Sweating the small things

There’s been no tailing off of interest from new lenders coming to the NACFB in the first month of 2017. When we are building a full panel of lenders, we have to tailor that panel to the actual demands from small businesses.

Related topics:  Commercial,  Commercial finance
Rob Lankey | CEO - NACFB
2nd February 2017
rob lankey nacfb

That does include lenders who will deal with the top end – the “biggest of the mediums” – and a growing number of firms at the other end of the scale, the real niche lenders. We recently wrote out to our members to comment on a new lender to the market, one that was looking to invest in businesses with minimum EBITDA (Earnings Before Interest, Taxes, Depreciation and Amortisation) of £5 million. Some of our members wondered aloud whether you could truly fit such businesses into the “SME” category, a question which sent us back to basics; what does an SME in the UK in 2017 actually look like?
EBITDA figures are effective for large companies with significant assets, and/or for companies with a significant amount of debt financing, but not so much for SMEs. You usually want to use a different process for evaluating small companies, or medium-sized companies with low-value loans.

That’s because EBITDA is worked out by looking at earnings before the deduction of interest expenses, taxes, depreciation, and amortization, so for small companies who don’t have significant interest expenses or asset depreciation, you may as well simply look at earnings post-tax for your evaluation.

Because it effectively represents the income that a company has free for interest payments, EBITDA functions as a credit rating; the higher the score, the more credit-worthy the broker. So a lender who wants to lend to businesses with an EBITDA of more than £5 million is either being very careful with their money, or choosing to apply the risk elsewhere (in the case of this particular lender, by being open to a broad range of sectors rather than focusing on one specific area of expertise).

Would an SME expect to have an EBITDA in excess of £5 million, though? Generally speaking, no. If we go back to sections 382 and 465 of the Companies Act 2006, we can read that a small company has a turnover of not more than £6.5 million, a balance sheet total of not more than £3.26 million and not more than 50 employees.

A medium-sized company has a turnover of not more than £25.9 million, a balance sheet total of not more than £12.9 million and not more than 250 employees.

Crucially, I am unsure whether these figures have been adjusted for inflation over the past decade; after all, it is still a 2006 act. But if the definition is truly current with these values, then insisting on an EBITDA of more than £5 million is going to eliminate all but the top end of SMEs.

The end result is that members are unlikely to have much business to put this lender’s way.

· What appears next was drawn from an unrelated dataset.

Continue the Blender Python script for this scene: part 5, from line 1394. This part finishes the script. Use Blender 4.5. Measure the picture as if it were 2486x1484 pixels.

Remember that the average loan size requested by the SMEs who approach is directly is somewhere below £200,000; for brokers in some parts of the UK, it’s as low as £50k. Break down those figures even further and you can see that the modal average is far smaller than that – businesses putting themselves at risk for the sake of a £3000 or £4000 loan. So we need to ensure there are lenders around who are set up to deal with the small stuff.